Une autre preuve ? Les fameux pure players, qui ne s’avèrent pas être l’eldorado tant annoncé ! Une bonne partie d’entre eux se sont associés à des réseaux de distribution afin de devenir rentables. C’est le cas notamment de Pixmania ou Cdiscount. La majorité a même ouvert des points de vente.
Quid des réseaux physiques qui ferment leurs portes (Virgin et Surcouf) ? C’est le résultat d’erreurs stratégiques, souvent liées à un positionnement trop proche des produits les plus achetées sur internet. Seules les catégories ne nécessitant pas de toucher et de voir un produit sont concernées : le tourisme, les produits culturels (CD, livres… En dehors d’elles, les magasins n’ont plus rien à craindre. Internet a été maîtrisé.
L’absence de système de tracking fiable, et donc de mesure du retour sur investissement, n’a pas permis d’identifier l’efficacité de chacun de ses dispositifs. Le coupon est généralement perçu comme un procédé altérant la force d’une marque et attirant les chasseurs de primes non fidélisables. Le web-to-store n’a donc pas été adopté massivement. En revanche, la fin 2012 a vuapparaître un nouveau mode de tracking bien plus prometteur.
Pendant ce temps, victime de la concentration du marché autour des grandes chaînes et encore absent sur internet, le commerce de proximité a continué à souffrir. Le commerce en ligne continue d’effrayer ces indépendants, alors que le web-to-store n’a pas clairement encore été identifié.
Cependant, bon nombre d’entre eux ont déjà initié une stratégie d’e-commerce afin d’étendre leur zone de chalandise. Une estimation dénombre d’ores et déjà 5 000 commerçants de proximité sur 150 000 disposant d’un site marchand. Le commerce de proximité adopte avec quelques années de décalage le même mouvement stratégique que les grandes enseignes.

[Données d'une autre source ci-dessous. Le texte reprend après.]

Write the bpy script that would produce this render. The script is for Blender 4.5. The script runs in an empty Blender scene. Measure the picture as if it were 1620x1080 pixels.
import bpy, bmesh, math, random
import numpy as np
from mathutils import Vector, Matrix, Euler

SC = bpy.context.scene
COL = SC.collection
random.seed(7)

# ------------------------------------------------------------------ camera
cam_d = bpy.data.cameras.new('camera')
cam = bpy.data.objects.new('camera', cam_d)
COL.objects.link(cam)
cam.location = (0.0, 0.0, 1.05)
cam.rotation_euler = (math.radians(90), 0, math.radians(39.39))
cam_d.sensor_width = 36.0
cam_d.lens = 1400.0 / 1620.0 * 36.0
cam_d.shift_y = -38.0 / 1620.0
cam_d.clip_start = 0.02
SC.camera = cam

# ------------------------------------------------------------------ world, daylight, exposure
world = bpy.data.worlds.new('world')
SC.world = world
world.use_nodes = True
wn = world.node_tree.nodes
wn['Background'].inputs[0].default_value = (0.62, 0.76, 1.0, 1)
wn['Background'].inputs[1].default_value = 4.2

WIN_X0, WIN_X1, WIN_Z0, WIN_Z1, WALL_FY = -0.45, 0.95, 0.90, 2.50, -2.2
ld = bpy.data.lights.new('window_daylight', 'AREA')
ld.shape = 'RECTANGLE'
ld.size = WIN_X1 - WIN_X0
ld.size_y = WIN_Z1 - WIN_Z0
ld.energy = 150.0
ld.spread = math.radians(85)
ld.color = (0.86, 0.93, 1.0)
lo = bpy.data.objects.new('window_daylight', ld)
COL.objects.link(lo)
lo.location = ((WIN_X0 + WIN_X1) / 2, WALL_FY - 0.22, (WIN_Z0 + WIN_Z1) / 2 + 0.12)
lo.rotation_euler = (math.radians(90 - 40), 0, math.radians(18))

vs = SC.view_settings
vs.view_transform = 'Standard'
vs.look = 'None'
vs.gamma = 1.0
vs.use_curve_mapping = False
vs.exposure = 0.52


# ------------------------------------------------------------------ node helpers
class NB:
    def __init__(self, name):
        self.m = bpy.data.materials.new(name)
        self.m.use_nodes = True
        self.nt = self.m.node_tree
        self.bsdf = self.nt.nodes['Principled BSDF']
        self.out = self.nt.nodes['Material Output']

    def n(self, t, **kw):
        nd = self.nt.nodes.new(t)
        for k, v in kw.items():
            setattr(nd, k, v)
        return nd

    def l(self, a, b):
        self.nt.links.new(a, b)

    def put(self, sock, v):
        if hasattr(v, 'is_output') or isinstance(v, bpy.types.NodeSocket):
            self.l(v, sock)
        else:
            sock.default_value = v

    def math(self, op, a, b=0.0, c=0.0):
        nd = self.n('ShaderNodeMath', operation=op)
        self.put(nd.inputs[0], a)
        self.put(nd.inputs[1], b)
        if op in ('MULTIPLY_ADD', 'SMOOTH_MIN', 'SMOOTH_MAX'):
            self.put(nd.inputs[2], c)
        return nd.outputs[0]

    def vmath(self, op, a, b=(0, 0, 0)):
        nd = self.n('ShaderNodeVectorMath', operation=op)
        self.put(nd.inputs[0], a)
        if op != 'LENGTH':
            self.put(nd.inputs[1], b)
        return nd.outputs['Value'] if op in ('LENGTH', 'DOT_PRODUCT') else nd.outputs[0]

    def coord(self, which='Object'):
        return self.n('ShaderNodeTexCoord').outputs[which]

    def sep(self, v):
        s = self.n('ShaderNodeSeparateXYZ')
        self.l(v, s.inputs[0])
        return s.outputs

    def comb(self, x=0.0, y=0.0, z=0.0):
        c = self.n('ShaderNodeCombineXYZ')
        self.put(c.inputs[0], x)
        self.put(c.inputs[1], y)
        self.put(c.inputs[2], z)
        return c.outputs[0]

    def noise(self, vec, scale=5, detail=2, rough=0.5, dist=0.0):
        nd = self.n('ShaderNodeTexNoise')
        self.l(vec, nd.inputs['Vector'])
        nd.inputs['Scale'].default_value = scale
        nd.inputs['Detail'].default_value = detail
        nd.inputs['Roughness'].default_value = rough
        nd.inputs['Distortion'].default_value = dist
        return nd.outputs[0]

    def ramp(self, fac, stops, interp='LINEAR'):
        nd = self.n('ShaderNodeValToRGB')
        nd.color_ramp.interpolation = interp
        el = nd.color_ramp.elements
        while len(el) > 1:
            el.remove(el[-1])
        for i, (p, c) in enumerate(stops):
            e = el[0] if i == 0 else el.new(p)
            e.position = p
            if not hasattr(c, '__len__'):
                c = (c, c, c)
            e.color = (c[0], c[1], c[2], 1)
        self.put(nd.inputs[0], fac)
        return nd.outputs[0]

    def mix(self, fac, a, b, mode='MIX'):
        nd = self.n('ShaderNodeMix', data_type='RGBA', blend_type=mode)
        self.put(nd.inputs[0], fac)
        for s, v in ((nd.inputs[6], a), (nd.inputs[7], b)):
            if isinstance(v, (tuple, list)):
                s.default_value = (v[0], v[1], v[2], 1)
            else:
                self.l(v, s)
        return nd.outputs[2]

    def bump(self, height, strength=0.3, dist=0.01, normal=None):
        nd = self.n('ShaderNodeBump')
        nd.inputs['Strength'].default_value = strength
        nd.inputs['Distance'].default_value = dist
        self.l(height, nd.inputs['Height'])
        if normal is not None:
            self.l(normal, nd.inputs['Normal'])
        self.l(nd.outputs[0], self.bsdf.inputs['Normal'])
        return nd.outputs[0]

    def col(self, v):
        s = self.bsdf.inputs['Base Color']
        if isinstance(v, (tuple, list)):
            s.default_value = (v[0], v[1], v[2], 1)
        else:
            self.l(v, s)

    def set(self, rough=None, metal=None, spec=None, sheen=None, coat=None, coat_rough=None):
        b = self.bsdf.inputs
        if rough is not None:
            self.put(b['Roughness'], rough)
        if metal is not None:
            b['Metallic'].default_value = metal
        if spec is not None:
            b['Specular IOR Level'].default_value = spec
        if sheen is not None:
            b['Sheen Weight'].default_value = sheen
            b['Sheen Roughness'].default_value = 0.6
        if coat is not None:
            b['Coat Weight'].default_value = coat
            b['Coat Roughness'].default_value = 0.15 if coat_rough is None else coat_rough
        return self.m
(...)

L’adoption a été timide mais l’avenir semble très prometteur : géolocalisation en magasin, catalogues interactifs sur bornes, vitrines interactives, miroirs ou applications de simulation de produits, push d’offres personnalisées sur le mobile, information produit via QR Code ou NFC, paiement sans contact…
Néanmoins, aucune solution claire n’a pu réellement émerger, parce que la digitalisation doit s’accompagner de changement de processus opératoires importants modifiant les standards en matière de rôle des vendeurs en magasins.
A ce titre, le showrooming, tant avancé par les détracteurs du réseau physique comme preuve de la désertion des magasins, relève bien plus de la digitalisation des points de vente que d’une véritable défiance. L’année 2013 verra cette digitalisation continuer à monter en puissance sur un mode exploratoire afin de former les vendeurs à de nouveaux modes opératoires.
De manière générale, opposer internet et les magasins n’a pas de sens. Ces canaux se complètent. Le premier permet de mieux mailler son territoire et d’adresser le consommateur durant des moments spécifiques pour dynamiser sa consommation. Le second constitue l’essence même de l’expérience shopping à travers l’aventure sensorielle qui y est proposée.
Ce qui changera en 2013, c’est surtout notre perception de cette histoire. Le commerce en ligne ne tue pas les magasins en dur tout autant que le tout-physique n’existe plus. Une fois de plus, c’est la raison qui l’emportera par KO sur la passion.